Ok, watermelon. The right to own private property is a natural right. Human beings were granted consciousness by nature, and that consciousness being inextricably linked to our physical bodies provides us with the quality of self-ownership. As we have evolved to own ourselves, then it follows that nature has granted us the [natural] right to own private property. Ownership of things (aka: wealth) is a measure of fitness within our economy, which is the ecology of human beings. (there's plenty wrong with that ecology just at the moment, but that's fundamentally what it is) The assertion that it's pathetic to seek to increase one's fitness within an ecology betrays a fundamental misunderstanding of our relationship with nature.
@@bombkangaroo I hope you're 15.
The picture of the man fighting what looks like a griffin, the man has a watch on his wrist. I’m sure it’s not of course but I’m having an ancient aliens vibe from it.
I mean yeah. Hell for being the "first story" it was remarkable how complex the tale was for it's time.

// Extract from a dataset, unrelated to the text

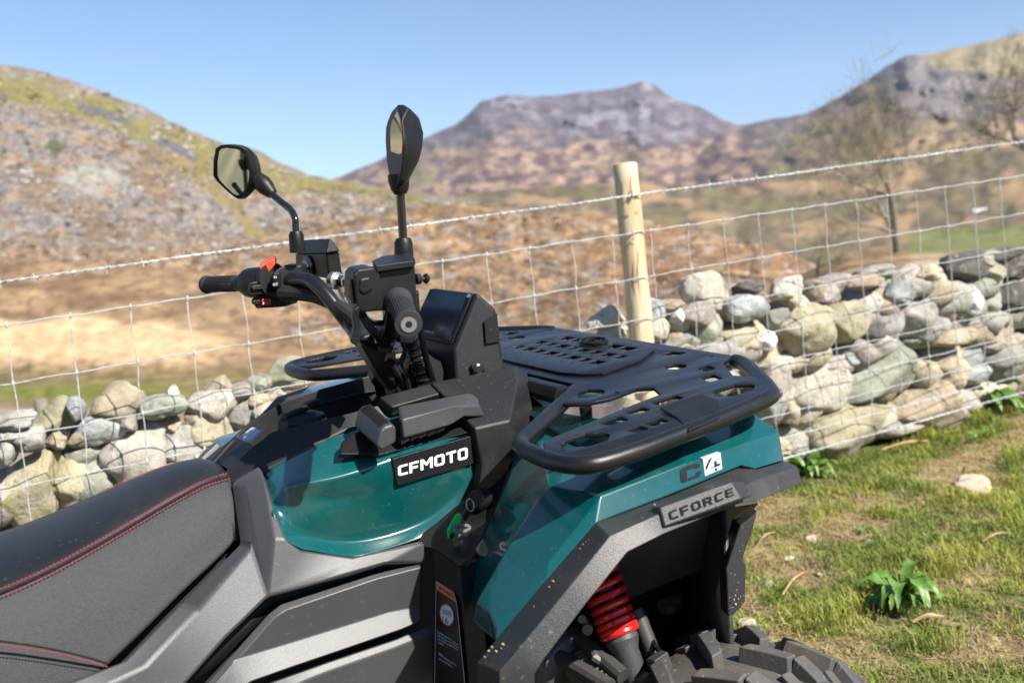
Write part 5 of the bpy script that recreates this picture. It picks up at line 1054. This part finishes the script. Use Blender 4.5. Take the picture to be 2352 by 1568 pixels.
# ------------------------------------------------ display pod
W = .080
TR = P('d2', 1365, 490, y=-W); BR = P('d2', 1155, 1000, y=-W-.004); TL = Vector((TR.x, W, TR.z)); BL = Vector((BR.x, W+.004, BR.z))
s1_ = P('d2', 1540, 640, y=-W-.010); s2_ = P('d2', 1545, 700, y=-W-.014); s3_ = P('d2', 1625, 1230, y=-W-.026); s4_ = P('d2', 1180, 1330, y=-W-.018)
mm = lambda p: Vector((p.x, -p.y, p.z))
v = [TR, BR, s4_, s3_, s2_, s1_, TL, BL, mm(s4_), mm(s3_), mm(s2_), mm(s1_)]
pod = mk('display_pod', v, [(0,5,4,3,2,1), (6,7,8,9,10,11), (0,1,7,6), (1,2,8,7), (0,6,11,5), (5,11,10,4), (4,10,9,3), (2,3,9,8)], GREY, bike, bev=.006, seg=3, ang=40, label='wedge shaped display housing')
def onface(u, t, lift=0.0):      # u across 0..1 from far to near, t down 0..1
    a = TL.lerp(TR, u); b = BL.lerp(BR, u); nrm = (TR-TL).cross(BL-TL).normalized(); nrm = nrm if nrm.dot(Vector(CAM)-TR) > 0 else -nrm; return a.lerp(b, t)+nrm*lift
mk('bezel', *prism([onface(.03, .05, .001), onface(.955, .05, .001), onface(.955, .93, .001), onface(.03, .93, .001)], onface(.5, .5, .004)-onface(.5, .5)), BLK, pod, bev=.002)
scr = mk('display_screen', *prism([onface(.06, .09, .0052), onface(.90, .09, .0052), onface(.90, .86, .0052), onface(.06, .86, .0052)], onface(.5, .5, .0012)-onface(.5, .5)), SCRN, pod, label='dark glossy display screen')
v2, f2, bb = lettering('CFMOTO', 1.8); mk('screen_lettering', onquad(v2, bb, [onface(.36, .835, .0066), onface(.56, .835, .0066), onface(.56, .80, .0066), onface(.36, .80, .0066)], .0003), f2, mat('screen_print', (.10,.14,.22), .4), scr, smooth=False)
mk('screen_light', *lathe([(.004, 0), (.004, .0015)], onface(.925, .10, .0052), onface(0, 0, 1)-onface(0, 0, 0), 10), CHRM, pod)
mk('screen_button', *prism([onface(.84, .90, .0052), onface(.93, .90, .0052), onface(.93, .82, .0052), onface(.84, .82, .0052)], onface(.5, .5, .003)-onface(.5, .5)), BLK, pod, bev=.001)
bx = P('d2', 1372, 1180, y=-W-.0245); 
rq = PP('d2', [(1320,1235,-W-.0225), (1310,1135,-W-.021), (1345,1100,-W-.0205), (1405,1085,-W-.0205), (1440,1110,-W-.021), (1500,1160,-W-.0225), (1505,1205,-W-.0235)])
mk('screw_recess', rq, [tuple(range(len(rq)))], DARK, pod, solid=.002, smooth=False)
mk('pod_screw', *lathe([(.0105, 0), (.0105, .004), (.006, .006)], bx, (-.1, -1, .1), 16), SATIN, pod, bev=.001)
vq = PP('d2', [(1425,745,-W-.013), (1538,680,-W-.0145), (1560,930,-W-.0205), (1440,950,-W-.0175)]); mk('side_vent', vq, [(0,1,2,3)], BLK, pod, solid=.002, smooth=False)
dcl = PP('c2', [(1110,402,-.1115), (1250,370,-.1125), (1255,362,-.1095), (1115,392,-.1085)]); v2, f2 = textmesh('EPS'); xs = [p.x for p in v2]; ys = [p.y for p in v2]
mk('cover_lettering', onquad(v2, (min(xs), min(ys), max(xs), max(ys)), dcl, .003), f2, mat('relief_print', (.12,.12,.12), .5), sh, smooth=False)

# ------------------------------------------------ handlebar
Gr = Vector((0, -.426, 1.095)); Gl = Vector((0, .426, 1.095))
Gr = P('d2', 750, 776, y=-.426); gri = P('d2', 655, 560, y=-.312); gd = (gri-Gr).normalized()
Gl = P('d1', 135, 622, y=.426); gli = P('d1', 660, 600, y=.312); gl = (gli-Gl).normalized()
hb = mk('handlebar', *tube(spline([Gr+gd*.02, gri, gri+gd*.07, P('d2', 600, 640, y=-.16), P('d2', 590, 800, y=-.09), P('d2', 560, 880, y=-.05), P('d2', 470, 850, y=.02), P('d2', 330, 905, y=.055), P('d1', 1960, 1150, y=.112), P('d1', 1790, 930, y=.132), P('d1', 1620, 720, y=.154), P('d1', 1500, 610, y=.174), P('d1', 1380, 560, y=.200), P('d1', 1250, 565, y=.225), P('d1', 1000, 585, y=.265), gli, Gl+gl*.02], 8), .0138, 16), SATIN, bike, label='black tubular handlebar')
def gripper(end, d, label):
    g = mk('hand_grip', *lathe([(.009, -.0005), (.0168, 0), (.0175, .002), (.0175, .006), (.0158, .010), (.0145, .013), (.0145, .085), (.0150, .100), (.0175, .108), (.0192, .112), (.0192, .118), (.013, .120)], end, d, 32), RUB, bike, bev=0, label=label)
    rr_ = []; e1 = d.orthogonal().normalized(); e2 = d.cross(e1)
    for k in range(30):
        a = 2*math.pi*k/30; u = e1*math.cos(a)+e2*math.sin(a); rr_.append(tube([end+d*.014+u*.0147, end+d*.088+u*.0147], .0009, 5))
    tag(mk('grip_ribs', *join(*rr_), RUB, g), kind='stuff')
    mk('end_plug', *lathe([(.0104, -.0008), (.0104, .001), (.010, .002)], end-d*.0006, d, 24), GLOSS, g)
    rays = []
    for k in range(22):
        a = 2*math.pi*k/22; u = e1*math.cos(a)+e2*math.sin(a); t_ = d.cross(u)*.0006; rays += [([end-d*.0018+u*.0045+t_*.5, end-d*.0018+u*.0100+t_, end-d*.0018+u*.0100-t_, end-d*.0018+u*.0045-t_*.5], [(0,1,2,3)])]
    tag(mk('plug_rays', *join(*rays), SILV, g, smooth=False), kind='stuff')
    mk('plug_hole', *lathe([(.0038, -.0024), (.0038, .001)], end, d, 16), DARK, g)
    return g
gripper(Gr, gd, 'near ribbed rubber grip with star shaped end plug'); gripper(Gl, gl, 'far ribbed rubber grip')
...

Gilgamesh is the first to embarks on a classic "hero's journey". So he has to start out as a cocky *sshole, bit like MCU Thor tbh, so that later at the end his character growth is more noticeable.
3:46 damn Humbaba bouta spit some bars 🔥🔥🔥💯💯
Emmmm kinda not a lot of stuff in comments here
We shall change that
This is a cool video. I know very little of Gilgamesh so its always nice when i end up in one of these rabbit holes.
Humbaba is the personification of all of humanity's evil and destructive tendencies, which in the end won at the cost of the ecosystem as Enkidu mourns and Gilgamesh doesn't care fue to hubris.